Il lavoro di Jacob Hashimoto pone un tema di recente rilevanza: se l’arte è discutibilmente un’alterazione dello schema fatto dall’uomo sulla natura – l’ordine dell’uomo sul caos primordiale – allora come cambia il significato dell’arte nel momento in cui ci rendiamo conto che le infrastrutture, i sistemi e gli algoritmi, tutti progettati dall’uomo per avvicinarsi all’utopia, stanno perdendo il loro valore?

Entrando nel piano terra settecentesco del Palazzo, i visitatori incontrano un’immensa e fluttuante scultura site specific costituita da 8.500 aquiloni neri di carta e bambù, sospesi dal soffitto e assemblati in una spettacolare nuvola ondeggiante che sovrasta le loro teste.

Quest’opera secondo l’artista vuole essere una scultura densa, non di luce.

 

Il lavoro di Emil Lukas occupa il primo piano dello spazio. L’artista di fama internazionale ha creato tre gruppi di opere, separati ma interconnessi: Lens, Puddles, Threads.

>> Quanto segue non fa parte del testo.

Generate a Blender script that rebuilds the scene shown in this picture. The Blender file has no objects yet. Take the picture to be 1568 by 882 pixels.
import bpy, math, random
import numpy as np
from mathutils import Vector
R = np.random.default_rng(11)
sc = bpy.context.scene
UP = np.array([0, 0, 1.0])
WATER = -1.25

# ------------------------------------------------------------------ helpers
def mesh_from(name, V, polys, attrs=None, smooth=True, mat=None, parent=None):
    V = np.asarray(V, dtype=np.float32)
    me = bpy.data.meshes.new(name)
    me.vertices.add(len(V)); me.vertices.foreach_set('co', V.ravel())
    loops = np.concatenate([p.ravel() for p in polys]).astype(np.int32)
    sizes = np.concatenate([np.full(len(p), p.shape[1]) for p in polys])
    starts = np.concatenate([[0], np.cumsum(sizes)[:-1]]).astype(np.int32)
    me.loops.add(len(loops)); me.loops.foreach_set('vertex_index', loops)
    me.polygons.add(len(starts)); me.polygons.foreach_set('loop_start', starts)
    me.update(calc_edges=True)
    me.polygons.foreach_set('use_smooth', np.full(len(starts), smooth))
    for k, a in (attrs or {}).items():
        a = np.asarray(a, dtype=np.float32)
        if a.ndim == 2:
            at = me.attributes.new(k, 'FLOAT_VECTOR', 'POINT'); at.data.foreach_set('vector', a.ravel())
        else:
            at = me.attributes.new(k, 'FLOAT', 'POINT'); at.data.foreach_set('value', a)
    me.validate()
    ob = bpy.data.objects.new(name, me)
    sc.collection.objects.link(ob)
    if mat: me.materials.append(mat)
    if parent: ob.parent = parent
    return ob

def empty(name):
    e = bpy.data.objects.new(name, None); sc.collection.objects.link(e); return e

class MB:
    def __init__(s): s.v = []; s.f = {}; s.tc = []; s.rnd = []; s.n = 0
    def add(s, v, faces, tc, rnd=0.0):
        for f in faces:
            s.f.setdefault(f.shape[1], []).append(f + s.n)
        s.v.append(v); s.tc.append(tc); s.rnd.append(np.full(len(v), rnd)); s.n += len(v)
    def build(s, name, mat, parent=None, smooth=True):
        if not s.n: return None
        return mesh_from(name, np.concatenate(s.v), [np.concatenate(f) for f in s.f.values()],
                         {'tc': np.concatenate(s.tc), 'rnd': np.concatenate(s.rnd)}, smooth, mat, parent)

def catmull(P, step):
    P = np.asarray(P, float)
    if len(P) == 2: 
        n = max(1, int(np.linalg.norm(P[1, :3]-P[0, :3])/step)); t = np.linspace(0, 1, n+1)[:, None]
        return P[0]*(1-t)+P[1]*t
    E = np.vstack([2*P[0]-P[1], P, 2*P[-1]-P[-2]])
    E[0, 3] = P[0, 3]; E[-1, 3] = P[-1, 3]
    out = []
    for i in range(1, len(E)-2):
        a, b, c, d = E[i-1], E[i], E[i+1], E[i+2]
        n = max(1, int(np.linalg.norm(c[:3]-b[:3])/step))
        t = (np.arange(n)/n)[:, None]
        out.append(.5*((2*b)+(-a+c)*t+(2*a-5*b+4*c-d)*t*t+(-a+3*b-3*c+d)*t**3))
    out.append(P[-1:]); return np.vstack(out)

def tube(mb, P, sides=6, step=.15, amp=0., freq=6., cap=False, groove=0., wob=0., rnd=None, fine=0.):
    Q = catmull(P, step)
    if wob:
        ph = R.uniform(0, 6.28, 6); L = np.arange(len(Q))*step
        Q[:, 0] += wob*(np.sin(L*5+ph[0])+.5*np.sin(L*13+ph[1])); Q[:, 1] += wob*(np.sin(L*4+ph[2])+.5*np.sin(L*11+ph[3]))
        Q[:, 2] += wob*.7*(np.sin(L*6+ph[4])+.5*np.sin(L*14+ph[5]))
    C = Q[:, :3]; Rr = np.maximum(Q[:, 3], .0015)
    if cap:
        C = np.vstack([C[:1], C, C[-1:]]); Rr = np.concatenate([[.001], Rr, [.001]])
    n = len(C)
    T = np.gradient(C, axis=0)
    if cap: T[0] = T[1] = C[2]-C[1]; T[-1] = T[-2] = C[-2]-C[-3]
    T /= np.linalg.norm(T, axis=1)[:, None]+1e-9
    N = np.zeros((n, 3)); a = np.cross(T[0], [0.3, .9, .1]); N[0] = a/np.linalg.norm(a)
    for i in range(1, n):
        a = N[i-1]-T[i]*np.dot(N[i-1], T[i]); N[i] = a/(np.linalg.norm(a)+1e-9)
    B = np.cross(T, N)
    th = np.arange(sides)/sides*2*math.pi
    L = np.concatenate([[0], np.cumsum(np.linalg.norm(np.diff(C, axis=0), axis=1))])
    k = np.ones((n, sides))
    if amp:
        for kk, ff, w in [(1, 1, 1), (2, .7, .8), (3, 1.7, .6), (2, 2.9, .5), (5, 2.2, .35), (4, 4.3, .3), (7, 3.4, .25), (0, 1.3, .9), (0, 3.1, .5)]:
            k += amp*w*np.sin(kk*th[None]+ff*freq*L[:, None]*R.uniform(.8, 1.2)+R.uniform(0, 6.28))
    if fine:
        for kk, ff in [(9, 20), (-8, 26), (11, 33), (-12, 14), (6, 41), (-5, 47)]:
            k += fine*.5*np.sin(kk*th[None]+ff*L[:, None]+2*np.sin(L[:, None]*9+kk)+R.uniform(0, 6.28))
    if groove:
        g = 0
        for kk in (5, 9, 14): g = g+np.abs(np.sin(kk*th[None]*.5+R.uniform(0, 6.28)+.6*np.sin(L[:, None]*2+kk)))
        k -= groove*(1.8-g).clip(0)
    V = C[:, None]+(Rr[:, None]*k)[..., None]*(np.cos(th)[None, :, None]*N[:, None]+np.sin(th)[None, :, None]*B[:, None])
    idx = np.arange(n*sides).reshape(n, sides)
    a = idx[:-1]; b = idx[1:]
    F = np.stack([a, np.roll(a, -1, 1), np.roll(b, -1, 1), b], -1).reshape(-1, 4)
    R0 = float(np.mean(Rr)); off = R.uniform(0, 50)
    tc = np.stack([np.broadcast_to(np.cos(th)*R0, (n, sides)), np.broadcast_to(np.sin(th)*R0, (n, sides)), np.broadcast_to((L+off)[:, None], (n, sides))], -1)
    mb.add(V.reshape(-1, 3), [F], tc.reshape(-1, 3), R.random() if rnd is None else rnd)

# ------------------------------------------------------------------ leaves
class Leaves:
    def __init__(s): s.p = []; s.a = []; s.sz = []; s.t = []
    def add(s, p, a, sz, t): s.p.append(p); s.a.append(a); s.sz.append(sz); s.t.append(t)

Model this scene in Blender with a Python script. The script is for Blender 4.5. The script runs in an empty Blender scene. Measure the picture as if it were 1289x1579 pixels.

Alla fine del salone, 650 tubi in alluminio, sono assemblati in una sorta di lente gigantesca.

Attraverso i tubi saldati uno di fianco all’altro, la scultura concava è quasi iridescente, permette una visione che si sposta a seconda dei movimenti dello spettatore.

Per molti versi, questi lavori sono classificati più come sculture che come dipinti, e si caratterizzano per superfici tirate in concavità a forma di imbuto, grazie ad una trama di fili.